Mr. Soandso — whose politics were pretty ordinary, it turned out — lost his job, and — the times being what they were — his children were harangued in school as “commies.” His wife went to work to support the family. He never recovered his job, his good name, or his dignity.

Meanwhile, back at the State Department, where Dad had worked before the U.N., a dear friend of our family was subpoenaed to appear in person, no attorney allowed; she was questioned over a period of hours about her loyalty and friendships. It was rough and it was traumatic, and she resigned because she just couldn’t take any more.

No charges were ever filed against either of the people I’ve described.

But I was impressed, and I was terrified. Even half a dozen years later, waiting at a bus stop I spied a newsstand that displayed the Daily Worker; I was afraid to cast a further glance at it lest I be seen by someone who might do that to me.

I finally got over it as the country seemed to get saner (and Joe McCarthy, who was laughed out of power by Judge Joseph G. Welch during the Army hearings, finally succumbed to the ravages of alcohol and hatred), but I’ll admit to being a wee bit paranoid still.

So Mr. Giuliani got my attention when he said, essentially, that Barack Obama’s community organizing was run by "a Saul Alinsky [Red flag!] group," in league with the Chicago machine politicians, and that the real purpose of that group was to use taxes for the redistribution of wealth rather than for the benefit of the country.

“Redistribution of wealth” — you know, like Fidel Castro and Hugo Chavez; it’s quite a stretch to claim that trying to put people back to work after they've lost their jobs when the steel plants closed is trying to redistribute wealth.

Rudy said this was “socialist,” called Obama the most left-wing candidate ever, and the most liberal member of the Senate. He repeated the “redistribution of wealth” bit three times, pretty hefty for a few-minute comment.

Naturally, I can’t help but wonder how he would characterize Adlai Stevenson, famously called a “pinko” by Nixon back in the McCarthy era; for that matter how might Eugene McCarthy or George McGovern feel about giving up the “most left-wing” title? And as for the Senate liberals, did he just diss Ted Kennedy? And what about Bernie Sanders, for heaven’s sake, who calls himself a “socialist”?

And Saul Alinsky? Alinsky was in fact the father of “community organizing,” and he was very good at it. He fought AGAINST the Chicago machine because he saw that it wasn’t working for the working poor. Let alone the just plain poor. And he succeeded.
Here’s what the Washington Post said about him:
Alinsky was a bluff iconoclast who concluded that electoral politics offered few solutions to the have-nots marooned in working-class slums. … Power flowed up, he said, and neighborhood leaders who could generate outside pressure on the system were more likely to produce effective change than the lofty lever-pullers operating on the inside.
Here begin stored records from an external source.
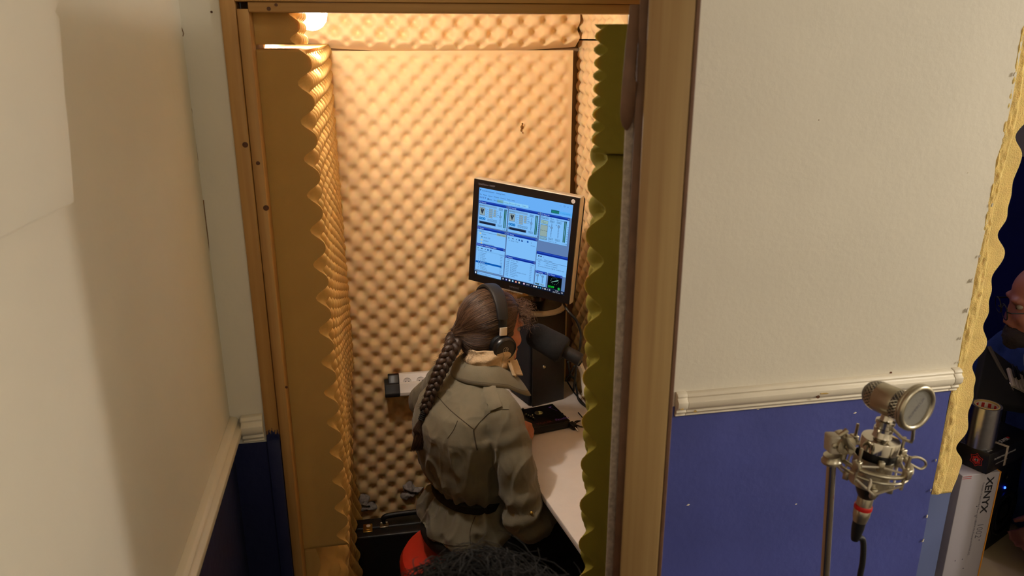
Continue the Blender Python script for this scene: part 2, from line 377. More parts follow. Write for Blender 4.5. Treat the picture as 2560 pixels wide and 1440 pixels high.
for x, y, r, Y in ((613, 362, .0058, -.007), (645, 408, .0042, 0), (665, 520, .006, 0), (716, 968, .003, 0), (672, 22, .004, 0), (690, 12, .003, -.007)):
    p = at(x, y, Y); mb = MB(); mb.lathe(p, (0, -1, 0), [(r, -.001), (r*.95, .0004), (r*.4, .0007)], 12); obj('knot', mb, M['knot'], fr, smooth=True)

# ------------------------------------------------------------------ the booth shell
mb = MB(); mb.box((-.225, .06, 0), (-.2055, 1.3, 2.26)); struct('wall_booth_left', mb, M['ply'])
mb = MB(); mb.box((.836, .09, 0), (.86, 1.3, 2.26)); struct('wall_booth_right', mb, M['ply'])
mb = MB(); mb.box((.66, .062, 0), (.86, .09, 2.26)); struct('wall_booth_front', mb, M['ply'])
mb = MB(); mb.box((-.225, 1.275, 0), (.86, 1.3, 2.26)); struct('wall_booth_back', mb, M['ply'])
mb = MB(); mb.box((-.225, .06, 2.24), (.86, 1.3, 2.26)); struct('ceiling_booth', mb, M['whitep'])

PIT = .0757
def foam_mesh(name, m, o, u, v, n, W, H, base, amp, pitch=PIT, ph=(0, 0), flat=(0, 0, 0, 0), res=11, wob=.004, fn=None, cutb=0.0, sharp=1.7):
    o, u, v, n = Vector(o), Vector(u), Vector(v), Vector(n)
    nu, nv = max(4, int(W/pitch*res)), max(4, int(H/pitch*res))
    a = np.linspace(0, W, nu+1); b = np.linspace(0, H, nv+1); A, B = np.meshgrid(a, b)
    A2 = A + .004*np.sin(B*5.1+1) ; B2 = B + .004*np.sin(A*4.3)
    s = .5+.5*np.cos(2*PI*(A2/pitch+ph[0]))*np.cos(2*PI*(B2/pitch+ph[1]))
    h = 1-(1-s)**sharp; k = np.ones_like(h)
    for d, fl in ((A, flat[0]), (W-A, flat[1]), (B, flat[2]), (H-B, flat[3])):
        if fl: k = np.minimum(k, np.clip((d-fl*.45)/(fl*.75), 0, 1))
    k = k*k*(3-2*k); h = h*k + .72*(1-k)
    hh = base + amp*h + wob*np.sin(A*6.1+.5)*np.sin(B*3.7+1.3)
    if fn is not None: hh = fn(A, B, hh)
    O, Un, Vn, Nn = (np.array(q) for q in (o, u, v, n))
    Bv = B + cutb*np.clip(1-B/.02, 0, 1)*1.0
    top = O + A[..., None]*Un + Bv[..., None]*Vn + hh[..., None]*Nn
    V = top.reshape(-1, 3); nn = (nu+1)*(nv+1)
    idx = np.arange(nn).reshape(nv+1, nu+1)
    F = np.stack([idx[:-1, :-1], idx[:-1, 1:], idx[1:, 1:], idx[1:, :-1]], -1).reshape(-1, 4).tolist()
    bord = list(idx[0, :]) + list(idx[1:, -1]) + list(idx[-1, -2::-1]) + list(idx[-2:0:-1, 0])
    Ab, Bb = A.ravel()[bord], B.ravel()[bord]
    low = O + Ab[:, None]*Un + Bb[:, None]*Vn
    dup = V[bord]; mid = dup*.5 + low*.5
    VV = np.concatenate([V, dup, mid, low]); k0 = nn; m_ = len(bord)
    for i in range(m_):
        j = (i+1) % m_
        F.append([k0+j, k0+i, k0+m_+i, k0+m_+j]); F.append([k0+m_+j, k0+m_+i, k0+2*m_+i, k0+2*m_+j])
    F.append([k0+2*m_+i for i in range(m_)])
    if u.cross(v).dot(n) < 0: F = [q[::-1] for q in F]
    me = bpy.data.meshes.new(name); me.from_pydata(VV.tolist(), [], F); me.materials.append(m)
    me.polygons.foreach_set('use_smooth', [True]*len(F)); me.update(); return me
def foam(name, label, m, *a, parent=None, cat='acoustic foam', group=None, **k):
    o = put(name, foam_mesh(name, m, *a, **k), parent)
    if label: tag(o, label, cat, group)
    return o
X, Y, Z = Vector((1, 0, 0)), Vector((0, 1, 0)), Vector((0, 0, 1))
# back wall, main sheet: pits measured from the photograph at x=-.13, z=2.01
def backcurl(A, B, h):
    e = np.clip((A-.78)/.12, 0, 1); return h + .012*e*e*np.clip(B/1.6, 0, 1)
pz0 = .2; back = foam('acoustic_foam', 'large peach egg-crate foam sheet covering the back wall behind the seated person', M['foam'],
     (-.20, 1.274, .02), X, Z, -Y, .934, 2.012, .048, .0235, ph=((.5*PIT-.07)/PIT, (-1.99)/PIT), flat=(0, .03, 0, .026), res=12, fn=backcurl, sharp=2.4)
# back wall, upper strip, with its cut lower edge
def strip(A, B, h): return h + .02 - .012*np.clip(1-B/.02, 0, 1)
def sag(x): return 2.024 + .02*abs((x-.3)/.46)**1.6
def bev(A, B, h): return np.minimum(h, .040 + np.clip(B, 0, 1)*2.0)
o = foam('acoustic_foam', 'peach egg-crate foam strip along the top of the back wall with its cut edge showing', M['foam'], (-.19, 1.274, 2.03), X, Z, -Y, .94, .19, .062, .040, ph=(.1, .19), res=16, fn=bev, sharp=2.0)
co, no = cloud(o.data)
sg = np.array([sag(x)-2.03 for x in co[:, 0]])
co[:, 2] += sg*np.clip(1-(co[:, 2]-2.03)/.17, 0, 1)
o.data.vertices.foreach_set('co', co.ravel()); o.data.update()
# left wall
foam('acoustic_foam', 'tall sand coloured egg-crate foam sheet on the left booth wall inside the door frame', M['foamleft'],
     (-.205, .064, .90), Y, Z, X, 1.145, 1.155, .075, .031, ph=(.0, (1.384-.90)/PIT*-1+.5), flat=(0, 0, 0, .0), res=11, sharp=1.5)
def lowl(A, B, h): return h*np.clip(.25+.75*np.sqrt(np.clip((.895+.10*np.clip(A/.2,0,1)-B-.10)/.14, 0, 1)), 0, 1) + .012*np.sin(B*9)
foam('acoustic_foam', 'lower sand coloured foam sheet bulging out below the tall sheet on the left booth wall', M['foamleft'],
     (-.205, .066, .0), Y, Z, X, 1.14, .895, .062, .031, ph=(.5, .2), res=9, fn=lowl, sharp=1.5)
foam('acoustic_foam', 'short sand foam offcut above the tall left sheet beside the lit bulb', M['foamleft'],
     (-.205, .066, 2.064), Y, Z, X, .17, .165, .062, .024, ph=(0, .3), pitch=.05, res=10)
# right wall
foam('acoustic_foam', 'peach egg-crate foam sheet on the right booth wall behind the monitor', M['foam'],
     (.835, 1.265, .02), -Y, Z, -X, 1.16, 2.045, .042, .030, ph=(.2, .1), flat=(0, 0, 0, .02), res=10, sharp=1.5)
foam('acoustic_foam', 'short peach foam strip at the top of the right booth wall', M['foam'],
     (.835, 1.265, 2.07), -Y, Z, -X, .485, .165, .045, .030, ph=(.2, .4), res=10)
mb = MB(); mb.box((.79, .10, 2.072), (.835, .776, 2.238)); tag(obj('white_board', mb, M['whitep'], None, bevel=.002), 'white board at the top right corner inside the booth', 'board')
# grey patches and a torn spot on the back sheet
def patch(x, y, s, label):
    mb = MB(); p = at(x, y, 1.206); n = 34
    def fn(a, b):
        th = 2*PI*a; r = b*s*(1+.28*math.sin(3*th+x)+.16*math.sin(5*th+y)+.1*math.sin(9*th))
        q = Vector((math.cos(th)*r*1.05, 0, math.sin(th)*r)); d = mnoise.noise(Vector((q.x*45+x, q.z*45, 3)))
        cre = math.exp(-((q.z+.008*math.sin(q.x*60))/.006)**2)*(1 if abs(q.x) < s*.6 else .2)
        return p + q + Vector((0, -(.024*(1-b**3) + .012*d*(1-b*b) - .02*cre) + .012*b**6, 0))
    mb.grid(fn, n*2, n)
    o = obj('foam_patch', mb, M['putty'], None, smooth=True); return tag(o, label, 'foam patch', 'grey patches on the back foam')
patch(908, 1260, .044, 'torn grey foam patch low on the back wall next to the left corner')
patch(1026, 1226, .040, 'torn grey foam patch low on the back wall nearer the seated person')
mb = MB()
for dx, dy, s in ((0, 0, 5), (1, -8, 3), (-2, 8, 3), (2, 14, 2)):
    p = at(1305+dx, 318+dy, 1.205); mb.ell(p, X, Y, Z, s*.0011, .004, s*.0016, 8, 5)
obj('torn_spot', mb, M['dkfoam'], back, smooth=True)
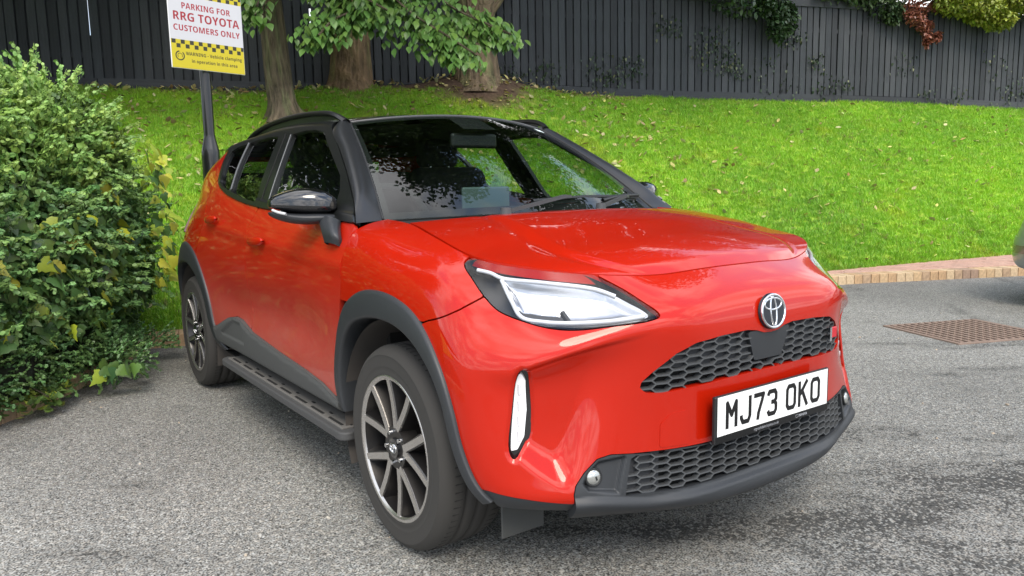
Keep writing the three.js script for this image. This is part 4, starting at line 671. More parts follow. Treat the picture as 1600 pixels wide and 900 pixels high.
// crease from the headlamp tip down round the daytime lamp, and the pocket under it
const along = (k, s) => { for (let i = 1; i < k.length; i++) if (s <= k[i][0]) { const t = Math.max(0, (s - k[i - 1][0]) / (k[i][0] - k[i - 1][0])); return lerp(k[i - 1][1], k[i][1], t); } return k[k.length - 1][1]; };
const upperCrease = smooth([[.30, .780], [.42, .768], [.52, .748], [.64, .718], [.74, .688], [.79, .668], [.90, .60]], 5, false), lowerLedge = smooth([[.30, .43], [.50, .43], [.56, .425], [.62, .385], [.66, .350], [.72, .378], [.785, .425], [.90, .50]], 5, false);
const noseOff = (p) => {
  const s = Math.abs(p.s);
  let d = 0;
  // the cheek: hollow between the crease that runs in from the daytime lamp and the ledge that runs down to the fog lamp
  const below = along(upperCrease, s) - p.y, above = p.y - along(lowerLedge, s);
  d -= 0.032 * (.24 * sstep(0, .020, below) + .78 * sstep(-.06, .24, below) * sstep(0, .02, below)) * sstep(-.01, lerp(.27, .085, sstep(.58, .70, s)), above) * sstep(.42, .66, s) * sstep(.812, .772, s);
  d -= 0.008 * sstep(.012, -.006, oDrlPocket(s, p.y));
  return d;
};
const oPlinth = poly([[.305, .527], [.36, .523], [.392, .497], [.398, .434], [.300, .432]]);
const SFU = (x) => SF0 + x, GAP = 0.0023;
const noseRange = [SFU(0), SFU(7.4), 0, 8];
const inBumper = (p) => {
  const fender = poly2(p);
  return Math.max(-oHead(p.s, p.y) + .003, -oGrille(p.s, p.y), -oLow(p.s, p.y), -oDrlPocket(p.s, p.y) + .0, fender, -oArchF(p.x, p.y), redBottom(p.s, p.y));
};
const fenderSide = poly([[.5, .995], [.847, .847], [.93, .815], [1.12, .765], [3, .765], [3, 2], [.5, 2]]);
const poly2 = (p) => -fenderSide(p.s, p.y) + GAP;
const redBottom = (s, y) => (s > .6 ? lerp(.310, .345, Math.min(1, (s - .647) / .25)) - y : -1);

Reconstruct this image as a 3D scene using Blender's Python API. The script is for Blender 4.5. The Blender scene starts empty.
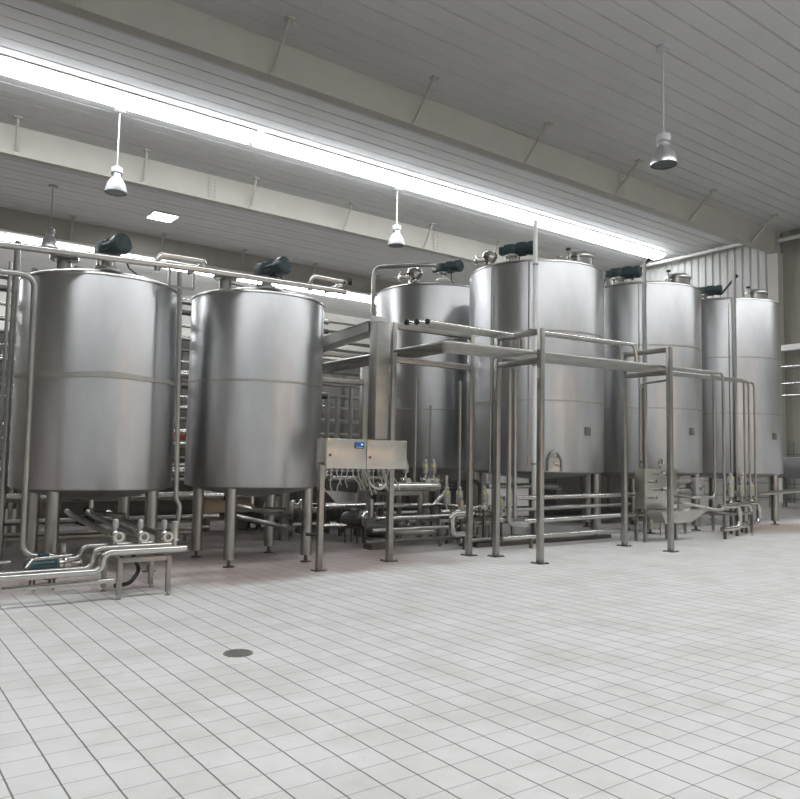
import bpy, bmesh, math, random
from mathutils import Vector, Matrix
random.seed(7)
S = bpy.context.scene
COL = S.collection

# ------------------------------------------------------------------ camera
F_PX, PITCH, ROLL, YAW, EYE = 750.2, 0.078362, 0.01994, 0.93851, 1.5
_cy, _sy, _cp, _sp, _cr, _sr = math.cos(YAW), math.sin(YAW), math.cos(PITCH), math.sin(PITCH), math.cos(ROLL), math.sin(ROLL)
_Rx = Matrix(((1, 0, 0), (0, _cp, _sp), (0, -_sp, _cp)))
_Rz = Matrix(((_cr, -_sr, 0), (_sr, _cr, 0), (0, 0, 1)))
_M = _Rz @ _Rx
_C = Matrix((_M @ Vector((_sy, 0, _cy)), _M @ Vector((-_cy, 0, _sy)), _M @ Vector((0, -1, 0)))).transposed()
_Ct = _C.transposed()
O = Vector((0, 0, EYE))

def at(px, py, X=None, Y=None, Z=None):
    """survey helper: the point of the hall seen at a photo pixel on a given plane"""
    d = _Ct @ Vector(((px - 400) / F_PX, (py - 400) / F_PX, 1.0))
    if X is not None: t = X / d.x
    elif Y is not None: t = Y / d.y
    else: t = (Z - EYE) / d.z
    return O + d * t

cam_d = bpy.data.cameras.new('camera')
cam = bpy.data.objects.new('camera', cam_d); COL.objects.link(cam)
cam_d.sensor_width = 36.0; cam_d.lens = F_PX / 800 * 36.0
cam_d.clip_start = 0.05; cam_d.clip_end = 200
r_, u_, b_ = _Ct @ Vector((1, 0, 0)), _Ct @ Vector((0, -1, 0)), _Ct @ Vector((0, 0, -1))
cam.matrix_world = Matrix(((r_.x, u_.x, b_.x, O.x), (r_.y, u_.y, b_.y, O.y), (r_.z, u_.z, b_.z, O.z), (0, 0, 0, 1)))
S.camera = cam

# ------------------------------------------------------------------ world, lights, exposure
w = bpy.data.worlds.new('world'); S.world = w; w.use_nodes = True
w.node_tree.nodes['Background'].inputs[0].default_value = (0.8, 0.87, 1.0, 1)
w.node_tree.nodes['Background'].inputs[1].default_value = 0.05
S.view_settings.view_transform = 'Standard'; S.view_settings.look = 'None'
S.view_settings.exposure = 0.12; S.view_settings.gamma = 1.0
S.view_settings.use_curve_mapping = False
STRIP_POWER = 17.0          # radiance of the long light strips in the ceiling

def lamp(name, loc, energy, color, size):
    l = bpy.data.lights.new(name, 'AREA'); l.energy = energy; l.color = color; l.shape = 'DISK'; l.size = size
    o = bpy.data.objects.new(name, l); COL.objects.link(o); o.location = loc
    return o
# warm doorway lamps on the wall behind the photographer, shining along +Y
for lx in (9.2, 16.9):
    o = lamp('warm_wall_lamp', (lx, -6.7, 1.75), 42, (1.0, 0.52, 0.22), 0.11)
    o.rotation_euler = (math.radians(90), 0, 0)

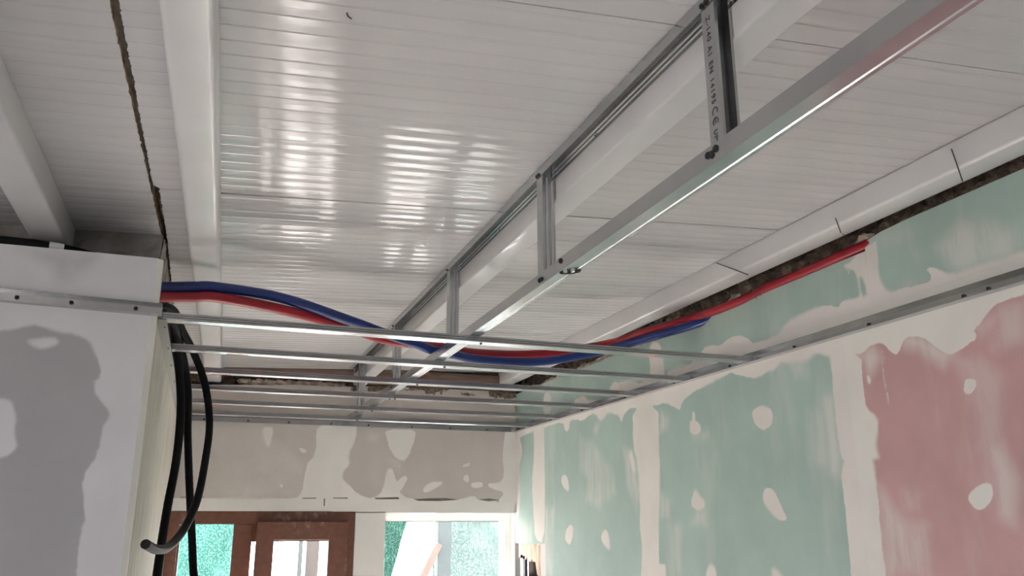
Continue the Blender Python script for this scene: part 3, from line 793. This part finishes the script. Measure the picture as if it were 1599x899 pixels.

Alinsky took action with an organizing campaign in 1939 in Back of the Yards, the desperate Chicago meatpacking district depicted in Upton Sinclair's "The Jungle." Fashioning an unlikely alliance of unions, the Catholic church and others to win concessions from industry and government, he said organizers must listen to people's desires, then find leaders to carry the fight.

Sounds pretty reasonable to me.

So it’s not surprising that when Obama, trained (and by the way, Rudy, having been very successful) in community organizing, talks about the fixing the economy he calls for building from the bottom up, putting people put back to work, rewarding employers for keeping jobs from going overseas, and paying women the same as men for the same work, for example. That’s part of the beginning.

But Giuliani wants you to think, “Commie pinko!”

Rudy, Rudy, Rudy: We’ve been through all this before, haven’t we? And there are a bunch of us who don’t want to go there again. Better take care, lest you be laughed off the stage like Joe McCarthy!